DATASET EXCERPTS —
%%

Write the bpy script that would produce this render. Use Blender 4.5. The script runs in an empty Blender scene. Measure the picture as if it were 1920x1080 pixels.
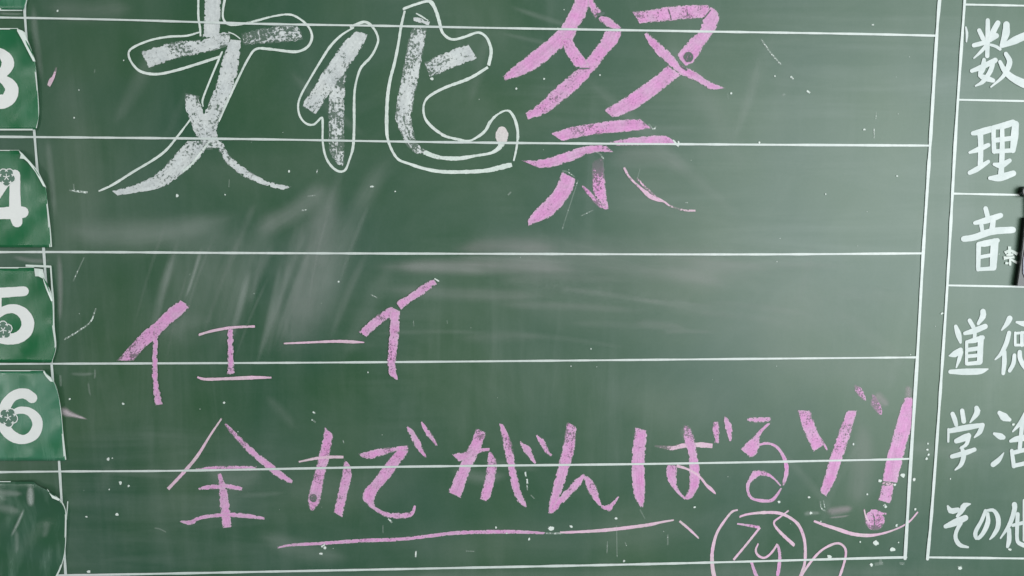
import bpy, bmesh, math, random
from mathutils import Matrix, Vector

random.seed(7)
S = bpy.context.scene
C = S.collection

# ------------------------------------------------------------------ camera
# The board is the plane Y = 0, facing -Y; X to the right, Z up, metres.
# Pose recovered from the ruled lines (10 cm apart).
F = 1300.0
AX, AY, AZ = 0.1053, -0.0503, -0.0016
TV = (-0.4131, -0.2302, 0.5915)
Z0 = 1.55                                   # height of the topmost ruled line
Rcv = (Matrix.Rotation(AZ, 3, 'Z') @ Matrix.Rotation(AY, 3, 'Y') @ Matrix.Rotation(AX, 3, 'X'))
Ccv = -(Rcv.transposed() @ Vector(TV))      # x right, y down, z into the board


def cv2w(v):
    return Vector((v.x, v.z, -v.y))


CAM = cv2w(Ccv) + Vector((0, 0, Z0))
ax_r = cv2w(Rcv.transposed() @ Vector((1, 0, 0)))
ax_u = cv2w(Rcv.transposed() @ Vector((0, -1, 0)))
ax_b = cv2w(Rcv.transposed() @ Vector((0, 0, -1)))
cd = bpy.data.cameras.new('camera')
cd.sensor_width = 36.0
cd.lens = 36.0 * F / 1920.0
cd.clip_start = 0.02
cd.clip_end = 100
cam = bpy.data.objects.new('camera', cd)
M = Matrix((ax_r, ax_u, ax_b)).transposed().to_4x4()
M.translation = CAM
cam.matrix_world = M
C.objects.link(cam)
S.camera = cam

# ------------------------------------------------------------------ light
w = bpy.data.worlds.new('World')
S.world = w
w.use_nodes = True
bg = w.node_tree.nodes['Background']
bg.inputs[0].default_value = (0.95, 1.0, 0.98, 1)
bg.inputs[1].default_value = 0.16


def area(name, loc, target, sx, sy, power, col):
    d = bpy.data.lights.new(name, 'AREA')
    d.shape = 'RECTANGLE'
    d.size = sx
    d.size_y = sy
    d.energy = power
    d.color = col
    o = bpy.data.objects.new(name, d)
    o.location = loc
    o.rotation_euler = (Vector(target) - Vector(loc)).to_track_quat('-Z', 'Y').to_euler()
    C.objects.link(o)
    return o


# classroom window, right behind the camera: gives the soft sheen on the right of the board
area('window_light', (2.05, -1.9, 1.36), (0.6, 0, 1.3), 1.8, 1.5, 66, (0.93, 0.99, 1.0))
# fluorescent ceiling tubes
area('ceiling_light', (0.1, -1.3, 3.0), (0.4, 0, 1.3), 2.6, 0.5, 11, (0.98, 1.0, 0.97))
# narrow light strip added far left to make the glints on the vinyl cards
area('card_glint_light', (-1.45, -1.75, 1.15), (0.0, 0, 1.3), 0.06, 1.5, 4.5, (0.96, 1.0, 0.97))

S.view_settings.view_transform = 'Standard'
S.view_settings.look = 'None'
S.view_settings.gamma = 1
S.view_settings.exposure = 0
S.view_settings.use_curve_mapping = False
S.render.engine = 'CYCLES'
S.cycles.transparent_max_bounces = 48
S.cycles.max_bounces = 6

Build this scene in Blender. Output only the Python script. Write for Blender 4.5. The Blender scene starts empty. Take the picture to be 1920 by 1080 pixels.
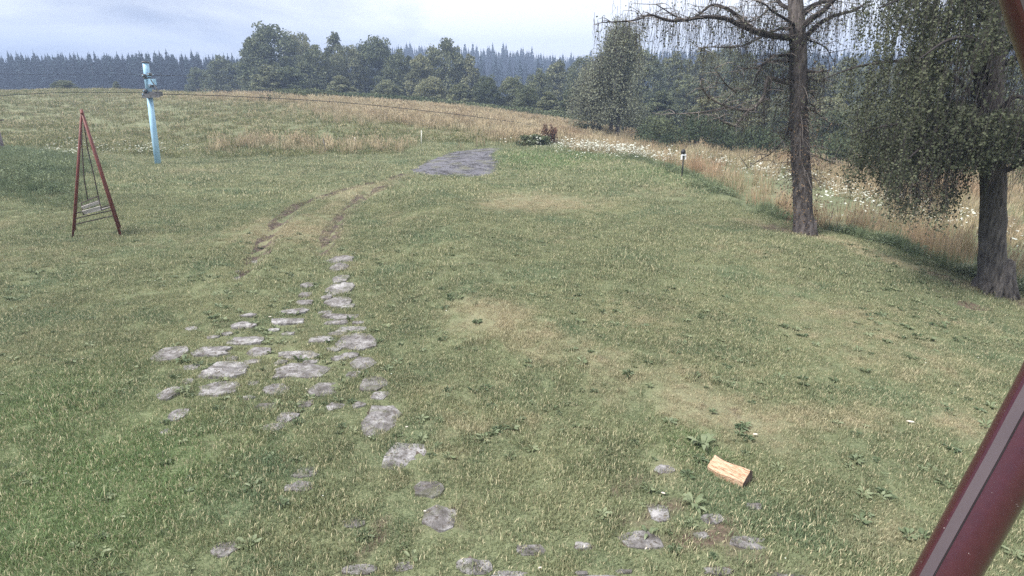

%%

WHAT IS NEEDED — Up to and including the line containing "S.camera = cam", repeat every line from the start of the data, but none of the pictures.

SOLUTION TO THE EXERCISE —
Write the bpy script that would produce this render. Use Blender 4.5. The script runs in an empty Blender scene. Measure the picture as if it were 1920x1080 pixels.
import bpy, bmesh, math, random
from mathutils import Matrix, Vector

random.seed(7)
S = bpy.context.scene
C = S.collection

# ------------------------------------------------------------------ camera
# The board is the plane Y = 0, facing -Y; X to the right, Z up, metres.
# Pose recovered from the ruled lines (10 cm apart).
F = 1300.0
AX, AY, AZ = 0.1053, -0.0503, -0.0016
TV = (-0.4131, -0.2302, 0.5915)
Z0 = 1.55                                   # height of the topmost ruled line
Rcv = (Matrix.Rotation(AZ, 3, 'Z') @ Matrix.Rotation(AY, 3, 'Y') @ Matrix.Rotation(AX, 3, 'X'))
Ccv = -(Rcv.transposed() @ Vector(TV))      # x right, y down, z into the board


def cv2w(v):
    return Vector((v.x, v.z, -v.y))


CAM = cv2w(Ccv) + Vector((0, 0, Z0))
ax_r = cv2w(Rcv.transposed() @ Vector((1, 0, 0)))
ax_u = cv2w(Rcv.transposed() @ Vector((0, -1, 0)))
ax_b = cv2w(Rcv.transposed() @ Vector((0, 0, -1)))
cd = bpy.data.cameras.new('camera')
cd.sensor_width = 36.0
cd.lens = 36.0 * F / 1920.0
cd.clip_start = 0.02
cd.clip_end = 100
cam = bpy.data.objects.new('camera', cd)
M = Matrix((ax_r, ax_u, ax_b)).transposed().to_4x4()
M.translation = CAM
cam.matrix_world = M
C.objects.link(cam)
S.camera = cam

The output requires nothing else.